To have "clear" good guys and "clear" bad guys, almost implies that there is no free will, ... in which case, neither can they be "good" or "bad".

Somewhat seriously, can you describe a setting premise in where such a clear division between good and evil is plausible?

I am thinking of Star Wars, which is basically Good freedom versus Evil imperialism. But even then, the imperialists werent all monolithically Evil. There were a few clear villains, but then entire planets caught up in the misguided ideology, a planet with many innocents.
Right, but it is still a setting of Good and Evil. You call it out yourself.
 

They did. No setting is strong-armed in the PHB. There are only mentions that are described and not prescribed.
The Players Handbook fails to mention the Cleric class being about a "cosmic force".

Xanathars does, and the core rules of the Players Handbook can update to do so too.

As is currently, the Players Handbook details and supports the polytheism of Forgotten Realms.
 

Real life has no place in this discussion. Nothing I'm saying is making any attempt to mirror reality. That's like the point and everything! We don't want to have reality in the game.
Well, reality's there whether you realize it or not. And even if you don't see it, somebody else eventually will. That's the issue with escapism; if you go out of your way to try to escape reality, you've already failed.

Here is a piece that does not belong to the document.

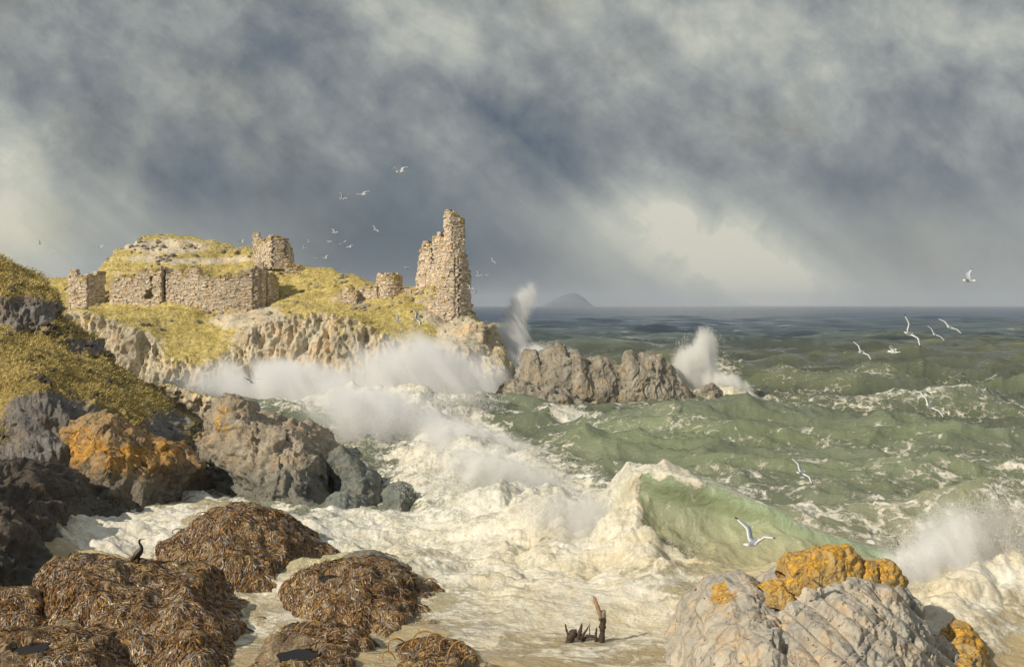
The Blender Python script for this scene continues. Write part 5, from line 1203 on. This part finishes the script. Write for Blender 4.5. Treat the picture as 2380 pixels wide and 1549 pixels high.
# ------------------------------------------------------------------ birds
def bird_mesh(name, inner=35, outer=-10, inner_r=None, outer_r=None, sweep=22, fold=1.0, span=1.06):
    """continuous gull: ringed body whose flanks are drawn out into both wings; x = forward, y = left"""
    xs = [-.235, -.20, -.13, -.06, .0, .05, .09, .13, .165, .195, .215, .235]
    rr_ = [(.045, .006), (.05, .014), (.034, .028), (.048, .044), (.058, .054), (.058, .054), (.05, .048), (.036, .036), (.032, .034), (.030, .032), (.018, .02), (.006, .007)]
    zc = [.012, .01, .004, 0, 0, 0, .004, .012, .02, .022, .019, .014]
    Nn_ = 12
    V = []; C_ = []
    white, grey, black = (.86, .86, .84), (.36, .39, .44), (.02, .02, .025)
    for x, (ry, rz), z0 in zip(xs, rr_, zc):
        for j in range(Nn_):
            a = 2 * math.pi * j / Nn_
            V.append((x, ry * math.cos(a), z0 + rz * math.sin(a)))
            C_.append(grey if (math.sin(a) > 0.35 and -.14 < x < .10) else white)
    F = []
    i0, i1 = 4, 7        # wing root spans rings 4..7
    for i in range(len(xs) - 1):
        for j in range(Nn_):
            if i0 <= i < i1 and (j in (0, Nn_ - 1) or j in (5, 6)): continue
            F.append([i * Nn_ + j, i * Nn_ + (j + 1) % Nn_, (i + 1) * Nn_ + (j + 1) % Nn_, (i + 1) * Nn_ + j])
    F.append([j for j in range(Nn_)][::-1]); F.append([(len(xs) - 1) * Nn_ + j for j in range(Nn_)])
    for side in (1, -1):
        jt, jm, jb = ((1, 0, Nn_ - 1) if side == 1 else (5, 6, 7))
        loop = [i * Nn_ + jt for i in range(i0, i1 + 1)] + [i1 * Nn_ + jm] + [i * Nn_ + jb for i in range(i1, i0 - 1, -1)] + [i0 * Nn_ + jm]
        m_ = i1 - i0 + 1
        up_in = R(inner if side == 1 or inner_r is None else inner_r); up_out = R(outer if side == 1 or outer_r is None else outer_r)
        prev = loop
        half = span / 2 - .05
        for s in (0.12, 0.28, 0.42, 0.5, 0.62, 0.76, 0.86, 0.94, 1.0):
            d_in = min(s, 0.46) * half; d_out = max(0, s - 0.46) * half
            y = .05 + d_in * math.cos(up_in) + d_out * math.cos(up_out)
            z = .02 + d_in * math.sin(up_in) + d_out * math.sin(up_out)
            xf = d_in * 0.28 * fold - d_out * math.tan(R(sweep))
            chord = (0.125 if s < .5 else 0.125 * (1 - ((s - .5) / .5) ** 1.6 * 0.82))
            th = .011 * (1 - s * .7)
            nz = np.array([0, -side * math.sin(up_in if s < .46 else up_out), math.cos(up_in if s < .46 else up_out)])
            ring = []
            for k in range(m_):
                f = k / (m_ - 1); cam_ = math.sin(math.pi * f) * .012
                p = np.array([xf - .05 + chord * (f - .35) * 1.0 + .03, side * y, z]) + nz * (cam_ + th)
                ring.append(p)
            ring.append(np.array([xf - .05 + chord * .72 + .03, side * y, z]))
            for k in range(m_ - 1, -1, -1):
                f = k / (m_ - 1); cam_ = math.sin(math.pi * f) * .012
                ring.append(np.array([xf - .05 + chord * (f - .35) + .03, side * y, z]) + nz * (cam_ - th))
            ring.append(np.array([xf - .05 - chord * .40 + .03, side * y, z]))
            base = len(V)
            for q, p in enumerate(ring):
                V.append(tuple(p))
                top_ = q < m_
                trail = q in (0, len(ring) - 1, 2 * m_)
                C_.append(black if s > 0.88 else (white if (trail or not top_) else grey))
            cur = list(range(base, base + len(ring)))
            for q in range(len(ring)):
                a_, b_ = q, (q + 1) % len(ring)
                fc_ = [prev[a_], prev[b_], cur[b_], cur[a_]]
                F.append(fc_ if side == -1 else fc_[::-1])
            prev = cur
        F.append(prev if side == -1 else prev[::-1])
    me = bpy.data.meshes.new(name); me.from_pydata(V, [], F)
    at = me.attributes.new('col', 'FLOAT_COLOR', 'POINT'); at.data.foreach_set('color', np.c_[np.array(C_), np.ones(len(C_))].astype(np.float32).ravel())
    me.polygons.foreach_set('use_smooth', np.ones(len(me.polygons), bool))
    me.materials.append(M['gull'])
    bm = bmesh.new(); bm.from_mesh(me); bmesh.ops.recalc_face_normals(bm, faces=bm.faces); bm.to_mesh(me); bm.free()
    return me
def bill_mesh():
    V, F = tube([(.228, 0, .014), (.25, 0, .012), (.268, 0, .007), (.276, 0, -.002)], [.010, .008, .006, .002], 6)
    me = bpy.data.meshes.new('bill'); me.from_pydata([tuple(v) for v in V], [], [tuple(int(i) for i in f) for f in F]); me.materials.append(M['bill']); return me
def eye_mesh(s):
    bm = bmesh.new()
    r_ = bmesh.ops.create_uvsphere(bm, u_segments=8, v_segments=6, radius=.0045); bmesh.ops.translate(bm, verts=r_['verts'], vec=(.207, s * .021, .028))
    me = bpy.data.meshes.new('eye'); bm.to_mesh(me); bm.free(); me.materials.append(M['eye']); return me
BM, EM, EM2 = bill_mesh(), eye_mesh(1), eye_mesh(-1)
POSE = {
 'raise': bird_mesh('gull_raised', 55, 30, 50, 20), 'vee': bird_mesh('gull_vee', 40, 5, 42, 0), 'glide': bird_mesh('gull_glide', 16, -8, 16, -8),
 'bank': bird_mesh('gull_bank', 30, 10, 10, -15, 30), 'down': bird_mesh('gull_down', 10, -30, 5, -35, 25), 'mixed': bird_mesh('gull_mixed', 62, 35, 5, -30, 28),
}
def gull(px, py, wpx, pose, yaw, roll, pitch, label, group=None, span_use=0.86, Y=None, bill=True):
    me = POSE[pose]
    roll = max(-34, min(34, roll)); yaw = 38 + yaw * 0.35 if yaw < 100 else 142 - (200 - yaw) * 0.4
    Y = Y or 1.06 * span_use * FPX / wpx
    o = bpy.data.objects.new('gull', me); COL.objects.link(o)
    o.location = P(px, py, Y)
    # yaw: 0 = flying to the right, 90 = away; roll > 0 lifts the left wing
    o.rotation_euler = (Matrix.Rotation(R(yaw), 3, 'Z') @ Matrix.Rotation(R(-pitch), 3, 'Y') @ Matrix.Rotation(R(roll), 3, 'X')).to_euler()
    tag(o, label, 'gull', group); o.scale = (1.28,) * 3
    if bill and wpx > 24:
        for m_, nm in ((BM, 'bill'), (EM, 'eye'), (EM2, 'eye')):
            b = bpy.data.objects.new(nm, m_); COL.objects.link(b); b.parent = o
    return o
# the large gulls over the sea
gull(1750, 1262, 96, 'raise', 12, 12, 0, 'large white gull with raised wings over the green hollow of the breaker')
gull(1862, 1098, 56, 'bank', 20, 62, -5, 'gull banking with one wing up above the breaker')
gull(2160, 945, 62, 'bank', 35, 55, -15, 'gull banking steeply over the green swell at right')
gull(2112, 775, 62, 'mixed', 20, 42, -5, 'largest of the gulls just below the horizon at right')
gull(2078, 818, 46, 'vee', 205, 12, 0, 'gull flying left, lowest of the gulls below the horizon')
gull(2002, 818, 44, 'bank', 30, 45, 0, 'leftmost gull of the five below the horizon at right')
gull(2172, 777, 38, 'bank', 70, 58, 0, 'grey gull between the two highest gulls below the horizon')
gull(2206, 760, 44, 'glide', 50, 48, 0, 'grey gull farthest right of the group below the horizon')
gull(2252, 652, 42, 'raise', 200, -35, 0, 'lone gull against dark sky right of the bright cloud')
gull(175, 1010, 44, 'raise', 160, -10, 0, 'gull with raised wings in front of the dark cliff face')
gull(97, 1078, 42, 'raise', 20, 15, 0, 'gull flying low over the dark wet rock at the left edge')
gull(585, 888, 36, 'vee', 200, 5, 0, 'white gull with spread wings against the pale mist')
gull(668, 936, 24, 'raise', 190, 20, 0, 'gull above the mist to the right of the other two by the grey boulder')
gull(608, 946, 34, 'glide', 170, 10, 0, 'gull skimming the top of the big grey boulder')
gull(640, 960, 22, 'glide', 20, -12, 0, 'small gull low over the crest of the big grey boulder')
gull(925, 745, 30, 'raise', 25, 25, 0, 'gull in front of the grassy slope below the round turret')
gull(967, 742, 36, 'mixed', 20, 35, 0, 'gull in front of the grey crag below the tall tower')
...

"The problem with escapism is that when you read or write a book society is in the chair with you. You can't escape your history or your culture. So the idea that because fantasy books aren't about the real world they therefore 'escape' is ridiculous. Fantasy is still written and read through the filters of social reality. That's why some fantasies (like Swift's Gulliver's Travels) are so directly allegorical--but even the most surreal and bizarre fantasy can't help but reverberate around the reader's awareness of their own reality, even if in a confusing and unclear way." - China Mieville
 


If you remove the ability to play against type for those races with type, sure.

An argument can also be made that classes you commonly see due to racial bonuses are also a form of type, so in that context I suppose Genasi and such have a type.

None of the races without types matter. They're completely irrelevant to the discussion about races with types having those types go away.
When playing against "type", I would rather have a "faction" define the type, rather than an entire race.
 

The Players Handbook fails to mention the Cleric class being about a "cosmic force".
It does! But that has nothing to do with the Forgotten Realms.
Xanathars does, and the core rules of the Players Handbook can update to do so too.
I hope so. That was a good option.
As is currently, the Players Handbook details and supports the polytheism of Forgotten Realms.
As it does Greyhawk, Eberron, Dragonlance, Nonhumans, Celts, Greeks, Egptians, etc. That's not a prescription for the Realms, but simply a description of all the options.
 

Well, reality's there whether you realize it or not. And even if you don't see it, somebody else eventually will. That's the issue with escapism; if you go out of your way to try to escape reality, you've already failed.
Yes. I'm aware that people often imagine real life connections that don't exist. Some very few rare connections are there, like the Vistani, but for the most part they don't. They see some obscure similarity to something and immediately see that as the absolute reason the designer put it into the game.